— BEGIN —

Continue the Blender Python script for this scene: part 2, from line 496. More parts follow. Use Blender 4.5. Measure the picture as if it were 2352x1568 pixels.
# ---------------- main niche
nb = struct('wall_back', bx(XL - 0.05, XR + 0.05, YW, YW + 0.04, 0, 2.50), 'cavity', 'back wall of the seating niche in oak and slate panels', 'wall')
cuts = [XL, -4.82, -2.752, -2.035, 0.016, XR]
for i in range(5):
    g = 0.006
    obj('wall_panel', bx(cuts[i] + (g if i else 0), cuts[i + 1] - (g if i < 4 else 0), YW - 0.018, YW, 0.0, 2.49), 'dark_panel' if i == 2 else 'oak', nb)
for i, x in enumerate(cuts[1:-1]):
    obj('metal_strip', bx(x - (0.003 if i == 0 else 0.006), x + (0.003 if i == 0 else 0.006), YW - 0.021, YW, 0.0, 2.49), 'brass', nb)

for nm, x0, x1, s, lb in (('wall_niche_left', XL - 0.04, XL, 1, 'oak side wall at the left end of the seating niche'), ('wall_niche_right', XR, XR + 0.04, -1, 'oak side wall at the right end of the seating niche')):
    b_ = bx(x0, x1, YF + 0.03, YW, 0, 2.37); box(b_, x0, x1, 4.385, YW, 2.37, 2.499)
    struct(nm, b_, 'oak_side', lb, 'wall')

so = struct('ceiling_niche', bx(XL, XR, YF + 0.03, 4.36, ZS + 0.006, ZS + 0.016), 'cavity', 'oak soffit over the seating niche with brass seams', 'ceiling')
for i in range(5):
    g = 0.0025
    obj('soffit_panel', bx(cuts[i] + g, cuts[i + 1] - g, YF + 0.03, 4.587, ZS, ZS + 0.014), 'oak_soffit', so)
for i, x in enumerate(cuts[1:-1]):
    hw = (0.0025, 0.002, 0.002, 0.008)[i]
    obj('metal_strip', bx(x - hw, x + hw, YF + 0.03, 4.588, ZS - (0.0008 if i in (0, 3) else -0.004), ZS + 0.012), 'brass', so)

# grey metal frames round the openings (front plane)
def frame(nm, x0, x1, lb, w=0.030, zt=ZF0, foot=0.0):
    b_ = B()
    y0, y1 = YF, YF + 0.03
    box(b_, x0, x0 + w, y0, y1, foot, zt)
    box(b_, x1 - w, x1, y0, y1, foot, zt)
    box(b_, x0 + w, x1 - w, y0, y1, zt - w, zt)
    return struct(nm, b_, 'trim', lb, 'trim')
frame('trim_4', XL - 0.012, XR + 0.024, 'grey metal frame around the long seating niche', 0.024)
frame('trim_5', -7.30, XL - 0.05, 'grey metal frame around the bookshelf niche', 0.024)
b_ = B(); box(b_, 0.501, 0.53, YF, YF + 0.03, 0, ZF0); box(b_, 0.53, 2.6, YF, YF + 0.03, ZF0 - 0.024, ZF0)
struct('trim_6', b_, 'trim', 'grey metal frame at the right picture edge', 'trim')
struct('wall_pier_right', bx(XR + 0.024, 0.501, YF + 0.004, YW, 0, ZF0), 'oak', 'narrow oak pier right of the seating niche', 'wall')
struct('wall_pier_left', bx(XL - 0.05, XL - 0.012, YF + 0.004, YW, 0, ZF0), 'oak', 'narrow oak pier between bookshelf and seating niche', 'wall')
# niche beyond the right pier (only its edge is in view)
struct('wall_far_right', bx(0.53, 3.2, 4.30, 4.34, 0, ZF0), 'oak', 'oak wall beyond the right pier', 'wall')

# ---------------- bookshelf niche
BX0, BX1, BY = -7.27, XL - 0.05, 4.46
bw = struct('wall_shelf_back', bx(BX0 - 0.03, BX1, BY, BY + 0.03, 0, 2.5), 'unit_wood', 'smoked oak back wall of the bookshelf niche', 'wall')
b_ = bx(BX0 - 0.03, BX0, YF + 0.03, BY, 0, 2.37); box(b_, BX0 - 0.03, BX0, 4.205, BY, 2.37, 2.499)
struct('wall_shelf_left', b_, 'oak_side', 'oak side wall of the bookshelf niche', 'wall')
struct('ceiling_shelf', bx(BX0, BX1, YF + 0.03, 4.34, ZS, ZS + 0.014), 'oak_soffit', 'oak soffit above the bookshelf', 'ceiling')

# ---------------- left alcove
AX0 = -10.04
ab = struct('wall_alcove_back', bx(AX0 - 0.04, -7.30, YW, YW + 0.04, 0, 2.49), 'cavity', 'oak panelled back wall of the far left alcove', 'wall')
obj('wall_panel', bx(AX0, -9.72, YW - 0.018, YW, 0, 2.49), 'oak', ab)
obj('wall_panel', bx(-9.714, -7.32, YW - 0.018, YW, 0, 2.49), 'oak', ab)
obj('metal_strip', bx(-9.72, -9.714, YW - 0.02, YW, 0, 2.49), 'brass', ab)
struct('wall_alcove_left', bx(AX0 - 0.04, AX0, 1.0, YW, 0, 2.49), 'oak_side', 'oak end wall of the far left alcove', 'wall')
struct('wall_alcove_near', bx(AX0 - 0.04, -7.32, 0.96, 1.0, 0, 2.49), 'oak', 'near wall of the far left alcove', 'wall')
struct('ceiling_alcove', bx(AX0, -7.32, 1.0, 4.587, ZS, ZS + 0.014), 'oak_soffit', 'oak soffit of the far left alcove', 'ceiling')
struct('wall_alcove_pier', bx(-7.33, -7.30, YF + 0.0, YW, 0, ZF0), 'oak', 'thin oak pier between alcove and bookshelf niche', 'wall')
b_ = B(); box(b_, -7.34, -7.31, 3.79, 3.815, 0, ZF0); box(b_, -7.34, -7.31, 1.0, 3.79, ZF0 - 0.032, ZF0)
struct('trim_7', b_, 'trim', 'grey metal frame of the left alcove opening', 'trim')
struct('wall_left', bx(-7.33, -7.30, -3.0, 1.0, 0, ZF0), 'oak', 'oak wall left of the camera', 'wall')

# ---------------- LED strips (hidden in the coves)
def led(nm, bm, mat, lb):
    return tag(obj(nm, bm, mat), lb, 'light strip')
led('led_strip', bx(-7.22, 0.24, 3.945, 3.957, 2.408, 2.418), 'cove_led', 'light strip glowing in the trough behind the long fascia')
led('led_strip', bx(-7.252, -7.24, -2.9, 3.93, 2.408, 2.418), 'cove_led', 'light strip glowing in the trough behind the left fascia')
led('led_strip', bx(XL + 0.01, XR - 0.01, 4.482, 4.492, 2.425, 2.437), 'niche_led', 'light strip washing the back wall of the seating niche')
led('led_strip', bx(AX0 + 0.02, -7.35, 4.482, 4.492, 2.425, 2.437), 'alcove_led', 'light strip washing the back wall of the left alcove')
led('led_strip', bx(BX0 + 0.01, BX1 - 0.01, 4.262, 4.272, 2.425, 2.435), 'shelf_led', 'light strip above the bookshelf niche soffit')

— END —

* Stated problem
All lines from the line containing "struct('ceiling_alcove', bx(AX0, -7.32, 1.0, 4.587, ZS, ZS" through the end of the listing above are to be duplicated exactly; include both ends and nothing further.

* Response
struct('ceiling_alcove', bx(AX0, -7.32, 1.0, 4.587, ZS, ZS + 0.014), 'oak_soffit', 'oak soffit of the far left alcove', 'ceiling')
struct('wall_alcove_pier', bx(-7.33, -7.30, YF + 0.0, YW, 0, ZF0), 'oak', 'thin oak pier between alcove and bookshelf niche', 'wall')
b_ = B(); box(b_, -7.34, -7.31, 3.79, 3.815, 0, ZF0); box(b_, -7.34, -7.31, 1.0, 3.79, ZF0 - 0.032, ZF0)
struct('trim_7', b_, 'trim', 'grey metal frame of the left alcove opening', 'trim')
struct('wall_left', bx(-7.33, -7.30, -3.0, 1.0, 0, ZF0), 'oak', 'oak wall left of the camera', 'wall')

# ---------------- LED strips (hidden in the coves)
def led(nm, bm, mat, lb):
    return tag(obj(nm, bm, mat), lb, 'light strip')
led('led_strip', bx(-7.22, 0.24, 3.945, 3.957, 2.408, 2.418), 'cove_led', 'light strip glowing in the trough behind the long fascia')
led('led_strip', bx(-7.252, -7.24, -2.9, 3.93, 2.408, 2.418), 'cove_led', 'light strip glowing in the trough behind the left fascia')
led('led_strip', bx(XL + 0.01, XR - 0.01, 4.482, 4.492, 2.425, 2.437), 'niche_led', 'light strip washing the back wall of the seating niche')
led('led_strip', bx(AX0 + 0.02, -7.35, 4.482, 4.492, 2.425, 2.437), 'alcove_led', 'light strip washing the back wall of the left alcove')
led('led_strip', bx(BX0 + 0.01, BX1 - 0.01, 4.262, 4.272, 2.425, 2.435), 'shelf_led', 'light strip above the bookshelf niche soffit')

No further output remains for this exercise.